[Haskell-beginners] Heterogeneous Lists

Ertugrul Söylemez es at ertes.de
Tue May 28 19:08:10 CEST 2013


harry <voldermort at hotmail.com> wrote:

> > (2) A type class cannot be used as a type.
>
> Yes, (2) is what I don't understand.

The question can be generalized:  What is the difference between
Haskell's type classes and OOP interfaces?  The main difference is that
type class instances are type-bound, while interfaces are value-bound.
That's why you can't encode the Monoid pattern as a type class, but not
as an interface.

You /can/ think of type classes as types, but not the way you do it for
OOP interfaces or base classes.  A type class is a separate type that
encodes values of the type it is bound to:

    data Monoid a =
        Monoid {
          mempty  :: a,
          mappend :: a -> a -> a
        }

If you would store a list of monoids [Monoid X], you would store a list
of identity/addition laws for the same type X, not a list of values of
type X.  This is probably not what you want.


> I recently ran into this with a GUI application, where I needed to
> process a list of widgets that were members of the same typeclass, but
> I had to wrap them all because they were different types.

Your misconception is likely that you need to /store/ widgets, because
you think in terms of memory.  What you really need is /definitions/ of
widgets, which can very well have different types.  Then you can combine
them using the usual monadic or applicative interface.


> So so rephrase my question, why can't type classes be used as a type?
> Is this an implementation issues, or is there a semantic problem with
> this? Creating an existential type and packing all the values seems
> like busy work which shouldn't be necessary, or at least something
> that the compiler should be doing for me.

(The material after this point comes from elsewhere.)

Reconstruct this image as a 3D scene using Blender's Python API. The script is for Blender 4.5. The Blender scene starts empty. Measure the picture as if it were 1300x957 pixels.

It is necessary.  Haskell's type system is simply not the same as C#'s
type system.  As pointed out a number of times we don't have subtyping.
Subtyping lets you treat different types like they were the same.
Haskell simply doesn't follow this philosophy and gives us enough type
system power to encode proper abstractions instead of the catch-all
"everything is an object" approach.

This is a benefit, but it takes some time to get used to it, and usually
you see the value only /after/ that time.


Greets,
Ertugrul

-- 
Not to be or to be and (not to be or to be and (not to be or to be and
(not to be or to be and ... that is the list monad.